Direction
Extract exactly the lines from the top of the records through the line containing "return (f(r), f(g), f(b), 1)", and keep pictures out of the copy.

Materials provided
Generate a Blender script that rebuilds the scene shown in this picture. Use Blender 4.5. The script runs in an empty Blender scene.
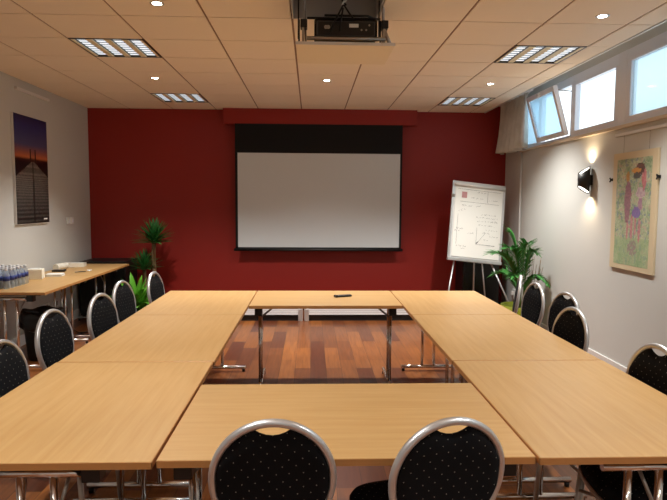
import bpy, math, random
from mathutils import Vector, Matrix
random.seed(7)
PI = math.pi
C = bpy.context.scene.collection
SC = bpy.context.scene

# ------------------------------------------------------------------ materials
def srgb(r, g, b):
    f = lambda c: (c/255/12.92) if c/255 <= .04045 else ((c/255+.055)/1.055)**2.4
    return (f(r), f(g), f(b), 1)

def mat(name, col, rough=.6, metal=0, emit=None, estr=0, spec=None, bump=0, bscale=80, var=0, vscale=3, coat=0):
    m = bpy.data.materials.new(name); m.use_nodes = True
    nt = m.node_tree; b = nt.nodes['Principled BSDF']
    b.inputs['Base Color'].default_value = col
    b.inputs['Roughness'].default_value = rough
    b.inputs['Metallic'].default_value = metal
    if spec is not None: b.inputs['Specular IOR Level'].default_value = spec
    if coat: b.inputs['Coat Weight'].default_value = coat
    if emit:
        b.inputs['Emission Color'].default_value = emit
        b.inputs['Emission Strength'].default_value = estr
    tc = nt.nodes.new('ShaderNodeTexCoord')
    if var:
        n = nt.nodes.new('ShaderNodeTexNoise'); n.inputs['Scale'].default_value = vscale; n.inputs['Detail'].default_value = 5
        nt.links.new(tc.outputs['Object'], n.inputs['Vector'])
        mx = nt.nodes.new('ShaderNodeMix'); mx.data_type = 'RGBA'
        mx.inputs[6].default_value = [c*(1-var) for c in col[:3]]+[1]
        mx.inputs[7].default_value = [min(1, c*(1+var)) for c in col[:3]]+[1]
        nt.links.new(n.outputs['Fac'], mx.inputs[0]); nt.links.new(mx.outputs[2], b.inputs['Base Color'])
    if bump:
        n = nt.nodes.new('ShaderNodeTexNoise'); n.inputs['Scale'].default_value = bscale; n.inputs['Detail'].default_value = 3
        nt.links.new(tc.outputs['Object'], n.inputs['Vector'])
        bp = nt.nodes.new('ShaderNodeBump'); bp.inputs['Strength'].default_value = bump; bp.inputs['Distance'].default_value = .01
        nt.links.new(n.outputs['Fac'], bp.inputs['Height']); nt.links.new(bp.outputs['Normal'], b.inputs['Normal'])
    return m

def wood_mat(name, axis, base, dark, rough=.38):
    m = bpy.data.materials.new(name); m.use_nodes = True
    nt = m.node_tree; b = nt.nodes['Principled BSDF']; L = nt.links.new
    b.inputs['Roughness'].default_value = rough
    b.inputs['Specular IOR Level'].default_value = .35
    tc = nt.nodes.new('ShaderNodeTexCoord'); mp = nt.nodes.new('ShaderNodeMapping')
    mp.inputs['Scale'].default_value = (1.2, 22, 22) if axis == 'x' else (22, 1.2, 22)
    L(tc.outputs['Object'], mp.inputs['Vector'])
    n = nt.nodes.new('ShaderNodeTexNoise'); n.inputs['Scale'].default_value = 1.6; n.inputs['Detail'].default_value = 8
    n.inputs['Roughness'].default_value = .62; n.inputs['Distortion'].default_value = .4
    L(mp.outputs[0], n.inputs['Vector'])
    n2 = nt.nodes.new('ShaderNodeTexNoise'); n2.inputs['Scale'].default_value = 1.3
    L(tc.outputs['Object'], n2.inputs['Vector'])
    r = nt.nodes.new('ShaderNodeValToRGB')
    r.color_ramp.elements[0].position = .30; r.color_ramp.elements[0].color = dark
    r.color_ramp.elements[1].position = .66; r.color_ramp.elements[1].color = base
    L(n.outputs['Fac'], r.inputs['Fac'])
    mx = nt.nodes.new('ShaderNodeMix'); mx.data_type = 'RGBA'; mx.blend_type = 'MULTIPLY'
    mx.inputs[0].default_value = .25
    L(r.outputs[0], mx.inputs[6]); L(n2.outputs['Fac'], mx.inputs[7])
    L(mx.outputs[2], b.inputs['Base Color'])
    return m

def floor_mat():
    m = bpy.data.materials.new('floor_planks'); m.use_nodes = True
    nt = m.node_tree; b = nt.nodes['Principled BSDF']; L = nt.links.new
    b.inputs['Roughness'].default_value = .33
    tc = nt.nodes.new('ShaderNodeTexCoord'); mp = nt.nodes.new('ShaderNodeMapping')
    mp.inputs['Rotation'].default_value = (0, 0, PI/2)
    L(tc.outputs['Object'], mp.inputs['Vector'])
    def brick(c1, c2, off=.37):
        br = nt.nodes.new('ShaderNodeTexBrick')
        br.inputs['Scale'].default_value = 1; br.inputs['Brick Width'].default_value = .78
        br.inputs['Row Height'].default_value = .145; br.inputs['Mortar Size'].default_value = .0015
        br.inputs['Bias'].default_value = 0; br.offset = off; br.squash = 1
        br.inputs['Color1'].default_value = c1; br.inputs['Color2'].default_value = c2
        br.inputs['Mortar'].default_value = srgb(50, 24, 12)
        L(mp.outputs[0], br.inputs['Vector']); return br
    br = brick(srgb(92, 44, 24), srgb(160, 98, 48))
    gp = nt.nodes.new('ShaderNodeMapping'); gp.inputs['Scale'].default_value = (26, 1.6, 1)
    L(tc.outputs['Object'], gp.inputs['Vector'])
    n = nt.nodes.new('ShaderNodeTexNoise'); n.inputs['Scale'].default_value = 1.8; n.inputs['Detail'].default_value = 7
    L(gp.outputs[0], n.inputs['Vector'])
    r = nt.nodes.new('ShaderNodeValToRGB')
    r.color_ramp.elements[0].position = .3; r.color_ramp.elements[0].color = (.5, .45, .42, 1)
    r.color_ramp.elements[1].position = .7; r.color_ramp.elements[1].color = (1, 1, 1, 1)
    L(n.outputs['Fac'], r.inputs['Fac'])
    mx = nt.nodes.new('ShaderNodeMix'); mx.data_type = 'RGBA'; mx.blend_type = 'MULTIPLY'; mx.inputs[0].default_value = .75
    L(br.outputs['Color'], mx.inputs[6]); L(r.outputs[0], mx.inputs[7])
    L(mx.outputs[2], b.inputs['Base Color'])
    return m

def fabric_mat():
    """black fabric woven with a staggered grid of tiny pale dots"""
    m = bpy.data.materials.new('dotted_fabric'); m.use_nodes = True
    nt = m.node_tree; b = nt.nodes['Principled BSDF']; L = nt.links.new
    b.inputs['Roughness'].default_value = .95; b.inputs['Specular IOR Level'].default_value = .15
    tc = nt.nodes.new('ShaderNodeTexCoord'); sp = nt.nodes.new('ShaderNodeSeparateXYZ'); L(tc.outputs['Object'], sp.inputs[0])
    ad = nt.nodes.new('ShaderNodeMath'); ad.operation = 'ADD'; L(sp.outputs['Y'], ad.inputs[0]); L(sp.outputs['Z'], ad.inputs[1])
    cb = nt.nodes.new('ShaderNodeCombineXYZ'); L(sp.outputs['X'], cb.inputs[0]); L(ad.outputs[0], cb.inputs[1])
    mp = nt.nodes.new('ShaderNodeMapping'); mp.inputs['Rotation'].default_value = (0, 0, math.radians(42)); mp.inputs['Scale'].default_value = (34, 34, 34)
    L(cb.outputs[0], mp.inputs['Vector'])
    v = nt.nodes.new('ShaderNodeTexVoronoi'); v.voronoi_dimensions = '2D'; v.inputs['Randomness'].default_value = .12; v.inputs['Scale'].default_value = 1
    L(mp.outputs[0], v.inputs['Vector'])
    lt = nt.nodes.new('ShaderNodeMath'); lt.operation = 'LESS_THAN'; lt.inputs[1].default_value = .055
    L(v.outputs['Distance'], lt.inputs[0])
    mx = nt.nodes.new('ShaderNodeMix'); mx.data_type = 'RGBA'
    mx.inputs[6].default_value = srgb(20, 21, 24); mx.inputs[7].default_value = srgb(150, 144, 132)
    L(lt.outputs[0], mx.inputs[0]); L(mx.outputs[2], b.inputs['Base Color'])
    return m

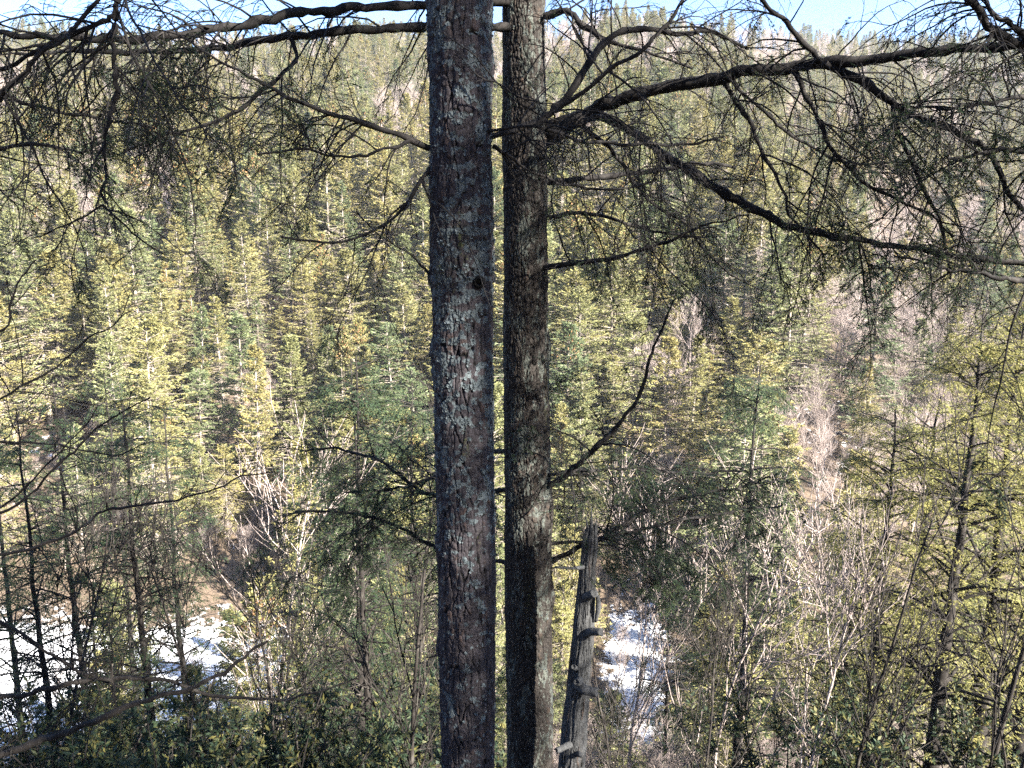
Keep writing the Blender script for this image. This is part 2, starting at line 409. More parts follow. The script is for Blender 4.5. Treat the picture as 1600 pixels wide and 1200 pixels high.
# ------------------------------------------------------------------ bare broadleaf prototypes, about 9 m
def bare_proto(seed, hgt=9., spread=.5, k1=9, k2=8, k3=9, rt=.09, k4=4):
    rng = np.random.default_rng(seed); tk, tw = MB(), MB()
    T = grow(rng, np.array([[0, 0, -.6]]), np.array([[0, 0, 1.]]), np.array([hgt*.9]), 12, .2, .05)
    tubes(tk, T, taper(rt, .012, 12), 6, .6)
    s, d, t, ix = spawn(rng, T, k1, spread, .3, .95, 0., 1.)
    P1 = grow(rng, s, d, hgt*(.55-.4*t)*rng.uniform(.7, 1.1, len(s)), 7, .5, .10)
    r1 = rt*(.55-.42*t); tubes(tk, P1, taper(r1, .006, 7), 4, .6)
    s, d, t1, i1 = spawn(rng, P1, k2, .65, .2, 1., 0., 1.)
    P2 = grow(rng, s, d, hgt*.15*rng.uniform(.6, 1.3, len(s)), 5, .5, .12)
    tubes(tw, P2, taper(np.full(len(s), .011), .004, 5), 3, rng.random(len(s)))
    s, d, t2, i2 = spawn(rng, P2, k3, .7, .1, 1., 0., 1.)
    P3 = grow(rng, s, d, hgt*.07*rng.uniform(.5, 1.4, len(s)), 4, .4, .12)
    tubes(tw, P3, taper(np.full(len(s), .0065), .003, 4), 3, rng.random(len(s)))
    return tk, tw

# candidate trees on the far hillside (world positions on a jittered grid)
rng = np.random.default_rng(11)
pts = []
y = 70.
while y < 640:
    st = 4.9+.003*max(y-100, 0)
    hw = y*.78+14
    xs = np.arange(-hw, hw, st); xs = xs+rng.uniform(-.48, .48, len(xs))*st
    ys = y+rng.uniform(-.48, .48, len(xs))*st
    pts.append(np.stack([xs, ys], -1)); y += st*.92
pts = np.concatenate(pts)
az = pts[:, 0]/pts[:, 1]
smax = 1+.40*sstep(.18, .60, az)
pts = pts[pts[:, 1] < 452*smax[:, ]]
px_ = 800+FPX*pts[:, 0]/pts[:, 1]
# clumps of bare broadleaf wood among the conifers
bn = fbm(pts[:, 0]/26., pts[:, 1]/38., 0, 77, 3)
is_bare = bn > .56
r_ = rng.random(len(pts))
is_bare |= (px_ > 1330)&(px_ < 1530)&(pts[:, 1] > 150)&(pts[:, 1] < 230)
is_bare &= r_ < .85
is_bare &= ~((pts[:, 1] < 120)&(px_ > 480)&(px_ < 1300)&(r_ > .25))
gaps = (fbm(pts[:, 0]/11., pts[:, 1]/14., 0, 3, 2) > .71)
pts = pts[~gaps]; is_bare = is_bare[~gaps]; px_ = px_[~gaps]
keep = ~((pts[:, 1] < 84)&((px_ < 450)&(pts[:, 1] < 80)|(px_ > 930)&(px_ < 1120)&(pts[:, 1] < 80)|(rng.random(len(pts)) < .2))); pts = pts[keep]; is_bare = is_bare[keep]; px_ = px_[keep]
pz = H(pts[:, 0], pts[:, 1]); n_ = len(pts)
scl = rng.uniform(.72, 1.85, n_)*(1.16-.42*sstep(115, 300, pts[:, 1]))*(1+.18*(fbm(pts[:, 0]/30, pts[:, 1]/30, 0, 8, 2)-.5)*2); kind = rng.integers(0, 8, n_)
rot = rng.random(n_)*6.283
dist = np.hypot(pts[:, 0], pts[:, 1])
inview = (px_ > -25)&(px_ < 1625)
print('far trees', n_, 'bare', is_bare.sum())

ACROSS = ['at the left edge', 'near the left edge', 'in the left quarter', 'left of the trunks', 'just left of the spruce trunk', 'right behind the trunks',
          'just right of the hemlock trunk', 'right of the trunks', 'in the right quarter', 'near the right edge', 'at the right edge']
USED = {}
def place_words(p, h):
    """where the top of a tree of height h stands in the photograph"""
    u, v, _ = proj(np.array([p[0], p[1], p[2]+h])); u = float(u); v = float(v)
    return f"tip {spell(max(0, round(u/16)))} percent across and {spell(max(0, round(v/12)))} percent down the photo"
ONES = 'zero one two three four five six seven eight nine ten eleven twelve thirteen fourteen fifteen sixteen seventeen eighteen nineteen'.split()
TENS = 'x x twenty thirty forty fifty sixty seventy eighty ninety hundred'.split()
def spell(n):
    n = int(n)
    if n < 20: return ONES[n]
    return TENS[n//10]+('-'+ONES[n % 10] if n % 10 else '')
def far_label(look, what, p, h):
    for dv in (0, 12, -12, 24, -24, 36, -36):
        a = f"{look} {what}, {place_words(p, h-dv*.08)}"
        if a not in USED: break
    USED[a] = 1; return a

protos = []
for i, sp in enumerate(spec):
    tk, cr, co = spruce_proto(100+i, **sp)
    e = thing('spruce_tree', 'x', 'spruce', group='spruces on the far hillside')
    kids = [tk.build('trunk', M['far_bark'], e), cr.build('crown', M['spruce'], e, False)]
    if co: kids.append(co.build('cones', M['cones'], e, False))
    KIDS[e.name] = kids; protos.append(e)
bprotos = []
for i in range(4):
    tk, tw = bare_proto(200+i, hgt=8.5, spread=[.5, .7, .4, .8][i], k1=10, k2=9, k3=10)
    e = thing('bare_tree', 'x', 'bare tree', group='bare broadleaf trees on the far hillside')
    KIDS[e.name] = [tk.build('trunk', M['bare'], e), tw.build('twigs', M['bare'], e)]; bprotos.append(e)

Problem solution
Generate a Blender script that rebuilds the scene shown in this picture. Use Blender 4.5. The script runs in an empty Blender scene.
import bpy, math, random
from mathutils import Vector, Matrix
random.seed(7)
PI = math.pi
C = bpy.context.scene.collection
SC = bpy.context.scene

# ------------------------------------------------------------------ materials
def srgb(r, g, b):
    f = lambda c: (c/255/12.92) if c/255 <= .04045 else ((c/255+.055)/1.055)**2.4
    return (f(r), f(g), f(b), 1)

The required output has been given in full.